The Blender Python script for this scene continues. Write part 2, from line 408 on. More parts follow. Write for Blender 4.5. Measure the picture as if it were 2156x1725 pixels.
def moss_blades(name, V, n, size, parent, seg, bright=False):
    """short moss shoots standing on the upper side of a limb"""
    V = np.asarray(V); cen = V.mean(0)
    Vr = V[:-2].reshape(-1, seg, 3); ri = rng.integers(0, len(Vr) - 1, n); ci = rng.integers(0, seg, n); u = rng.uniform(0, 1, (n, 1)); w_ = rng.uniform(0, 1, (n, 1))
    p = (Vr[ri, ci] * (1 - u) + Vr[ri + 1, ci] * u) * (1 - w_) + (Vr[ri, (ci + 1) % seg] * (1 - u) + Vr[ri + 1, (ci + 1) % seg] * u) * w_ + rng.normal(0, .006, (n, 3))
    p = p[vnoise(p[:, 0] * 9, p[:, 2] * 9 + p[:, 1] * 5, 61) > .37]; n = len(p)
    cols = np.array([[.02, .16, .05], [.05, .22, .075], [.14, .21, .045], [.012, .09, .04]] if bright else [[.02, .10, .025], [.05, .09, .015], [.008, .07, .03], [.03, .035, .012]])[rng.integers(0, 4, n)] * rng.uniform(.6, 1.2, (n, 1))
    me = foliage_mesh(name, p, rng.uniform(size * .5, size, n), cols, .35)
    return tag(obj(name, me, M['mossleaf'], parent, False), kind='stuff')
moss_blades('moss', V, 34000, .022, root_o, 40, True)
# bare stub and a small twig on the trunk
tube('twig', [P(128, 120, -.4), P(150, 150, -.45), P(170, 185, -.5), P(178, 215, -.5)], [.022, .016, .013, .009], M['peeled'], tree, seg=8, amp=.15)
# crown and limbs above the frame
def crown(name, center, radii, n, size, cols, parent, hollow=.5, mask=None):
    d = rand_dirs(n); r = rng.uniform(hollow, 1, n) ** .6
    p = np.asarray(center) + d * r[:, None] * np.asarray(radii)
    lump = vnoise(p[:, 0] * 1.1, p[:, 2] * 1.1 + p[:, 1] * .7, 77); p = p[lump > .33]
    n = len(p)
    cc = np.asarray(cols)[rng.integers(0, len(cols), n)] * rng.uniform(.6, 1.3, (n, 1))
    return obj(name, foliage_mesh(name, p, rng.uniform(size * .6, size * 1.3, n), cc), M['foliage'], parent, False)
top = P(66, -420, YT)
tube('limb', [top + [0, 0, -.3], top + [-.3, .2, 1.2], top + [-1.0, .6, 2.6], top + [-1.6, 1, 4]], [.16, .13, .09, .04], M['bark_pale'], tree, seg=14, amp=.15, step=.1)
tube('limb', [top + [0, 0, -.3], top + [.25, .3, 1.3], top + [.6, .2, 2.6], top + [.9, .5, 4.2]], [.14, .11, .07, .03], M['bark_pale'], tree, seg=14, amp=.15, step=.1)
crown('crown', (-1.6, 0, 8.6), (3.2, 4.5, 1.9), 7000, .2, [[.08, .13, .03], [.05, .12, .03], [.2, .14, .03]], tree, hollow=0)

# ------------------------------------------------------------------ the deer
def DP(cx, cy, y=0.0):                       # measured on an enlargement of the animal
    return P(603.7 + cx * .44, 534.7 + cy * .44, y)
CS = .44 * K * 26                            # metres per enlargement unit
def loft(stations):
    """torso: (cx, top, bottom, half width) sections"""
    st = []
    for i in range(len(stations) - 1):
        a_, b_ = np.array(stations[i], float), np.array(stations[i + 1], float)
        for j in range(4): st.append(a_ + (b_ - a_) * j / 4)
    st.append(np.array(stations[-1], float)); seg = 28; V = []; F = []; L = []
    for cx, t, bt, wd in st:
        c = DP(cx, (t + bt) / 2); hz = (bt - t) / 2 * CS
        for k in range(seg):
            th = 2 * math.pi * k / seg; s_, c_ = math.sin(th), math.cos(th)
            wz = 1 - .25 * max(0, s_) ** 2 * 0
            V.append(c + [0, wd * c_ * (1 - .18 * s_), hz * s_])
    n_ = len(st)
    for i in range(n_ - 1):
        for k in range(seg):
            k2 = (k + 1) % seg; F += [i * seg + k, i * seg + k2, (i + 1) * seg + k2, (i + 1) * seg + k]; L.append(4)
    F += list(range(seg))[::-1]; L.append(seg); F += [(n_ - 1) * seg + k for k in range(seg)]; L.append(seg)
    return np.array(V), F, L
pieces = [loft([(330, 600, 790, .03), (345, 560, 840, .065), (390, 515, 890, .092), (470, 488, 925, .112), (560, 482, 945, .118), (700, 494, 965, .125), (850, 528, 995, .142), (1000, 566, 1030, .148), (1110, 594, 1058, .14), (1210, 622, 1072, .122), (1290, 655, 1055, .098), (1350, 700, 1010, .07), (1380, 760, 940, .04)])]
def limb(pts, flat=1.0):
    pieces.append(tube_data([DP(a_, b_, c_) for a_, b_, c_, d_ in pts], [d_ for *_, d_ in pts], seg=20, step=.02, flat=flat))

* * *

> **WHAT IS EXPECTED**
Word for word, write out the data.

> **RESPONSE TO THIS TASK**
The Blender Python script for this scene continues. Write part 2, from line 408 on. More parts follow. Write for Blender 4.5. Measure the picture as if it were 2156x1725 pixels.
def moss_blades(name, V, n, size, parent, seg, bright=False):
    """short moss shoots standing on the upper side of a limb"""
    V = np.asarray(V); cen = V.mean(0)
    Vr = V[:-2].reshape(-1, seg, 3); ri = rng.integers(0, len(Vr) - 1, n); ci = rng.integers(0, seg, n); u = rng.uniform(0, 1, (n, 1)); w_ = rng.uniform(0, 1, (n, 1))
    p = (Vr[ri, ci] * (1 - u) + Vr[ri + 1, ci] * u) * (1 - w_) + (Vr[ri, (ci + 1) % seg] * (1 - u) + Vr[ri + 1, (ci + 1) % seg] * u) * w_ + rng.normal(0, .006, (n, 3))
    p = p[vnoise(p[:, 0] * 9, p[:, 2] * 9 + p[:, 1] * 5, 61) > .37]; n = len(p)
    cols = np.array([[.02, .16, .05], [.05, .22, .075], [.14, .21, .045], [.012, .09, .04]] if bright else [[.02, .10, .025], [.05, .09, .015], [.008, .07, .03], [.03, .035, .012]])[rng.integers(0, 4, n)] * rng.uniform(.6, 1.2, (n, 1))
    me = foliage_mesh(name, p, rng.uniform(size * .5, size, n), cols, .35)
    return tag(obj(name, me, M['mossleaf'], parent, False), kind='stuff')
moss_blades('moss', V, 34000, .022, root_o, 40, True)
# bare stub and a small twig on the trunk
tube('twig', [P(128, 120, -.4), P(150, 150, -.45), P(170, 185, -.5), P(178, 215, -.5)], [.022, .016, .013, .009], M['peeled'], tree, seg=8, amp=.15)
# crown and limbs above the frame
def crown(name, center, radii, n, size, cols, parent, hollow=.5, mask=None):
    d = rand_dirs(n); r = rng.uniform(hollow, 1, n) ** .6
    p = np.asarray(center) + d * r[:, None] * np.asarray(radii)
    lump = vnoise(p[:, 0] * 1.1, p[:, 2] * 1.1 + p[:, 1] * .7, 77); p = p[lump > .33]
    n = len(p)
    cc = np.asarray(cols)[rng.integers(0, len(cols), n)] * rng.uniform(.6, 1.3, (n, 1))
    return obj(name, foliage_mesh(name, p, rng.uniform(size * .6, size * 1.3, n), cc), M['foliage'], parent, False)
top = P(66, -420, YT)
tube('limb', [top + [0, 0, -.3], top + [-.3, .2, 1.2], top + [-1.0, .6, 2.6], top + [-1.6, 1, 4]], [.16, .13, .09, .04], M['bark_pale'], tree, seg=14, amp=.15, step=.1)
tube('limb', [top + [0, 0, -.3], top + [.25, .3, 1.3], top + [.6, .2, 2.6], top + [.9, .5, 4.2]], [.14, .11, .07, .03], M['bark_pale'], tree, seg=14, amp=.15, step=.1)
crown('crown', (-1.6, 0, 8.6), (3.2, 4.5, 1.9), 7000, .2, [[.08, .13, .03], [.05, .12, .03], [.2, .14, .03]], tree, hollow=0)

# ------------------------------------------------------------------ the deer
def DP(cx, cy, y=0.0):                       # measured on an enlargement of the animal
    return P(603.7 + cx * .44, 534.7 + cy * .44, y)
CS = .44 * K * 26                            # metres per enlargement unit
def loft(stations):
    """torso: (cx, top, bottom, half width) sections"""
    st = []
    for i in range(len(stations) - 1):
        a_, b_ = np.array(stations[i], float), np.array(stations[i + 1], float)
        for j in range(4): st.append(a_ + (b_ - a_) * j / 4)
    st.append(np.array(stations[-1], float)); seg = 28; V = []; F = []; L = []
    for cx, t, bt, wd in st:
        c = DP(cx, (t + bt) / 2); hz = (bt - t) / 2 * CS
        for k in range(seg):
            th = 2 * math.pi * k / seg; s_, c_ = math.sin(th), math.cos(th)
            wz = 1 - .25 * max(0, s_) ** 2 * 0
            V.append(c + [0, wd * c_ * (1 - .18 * s_), hz * s_])
    n_ = len(st)
    for i in range(n_ - 1):
        for k in range(seg):
            k2 = (k + 1) % seg; F += [i * seg + k, i * seg + k2, (i + 1) * seg + k2, (i + 1) * seg + k]; L.append(4)
    F += list(range(seg))[::-1]; L.append(seg); F += [(n_ - 1) * seg + k for k in range(seg)]; L.append(seg)
    return np.array(V), F, L
pieces = [loft([(330, 600, 790, .03), (345, 560, 840, .065), (390, 515, 890, .092), (470, 488, 925, .112), (560, 482, 945, .118), (700, 494, 965, .125), (850, 528, 995, .142), (1000, 566, 1030, .148), (1110, 594, 1058, .14), (1210, 622, 1072, .122), (1290, 655, 1055, .098), (1350, 700, 1010, .07), (1380, 760, 940, .04)])]
def limb(pts, flat=1.0):
    pieces.append(tube_data([DP(a_, b_, c_) for a_, b_, c_, d_ in pts], [d_ for *_, d_ in pts], seg=20, step=.02, flat=flat))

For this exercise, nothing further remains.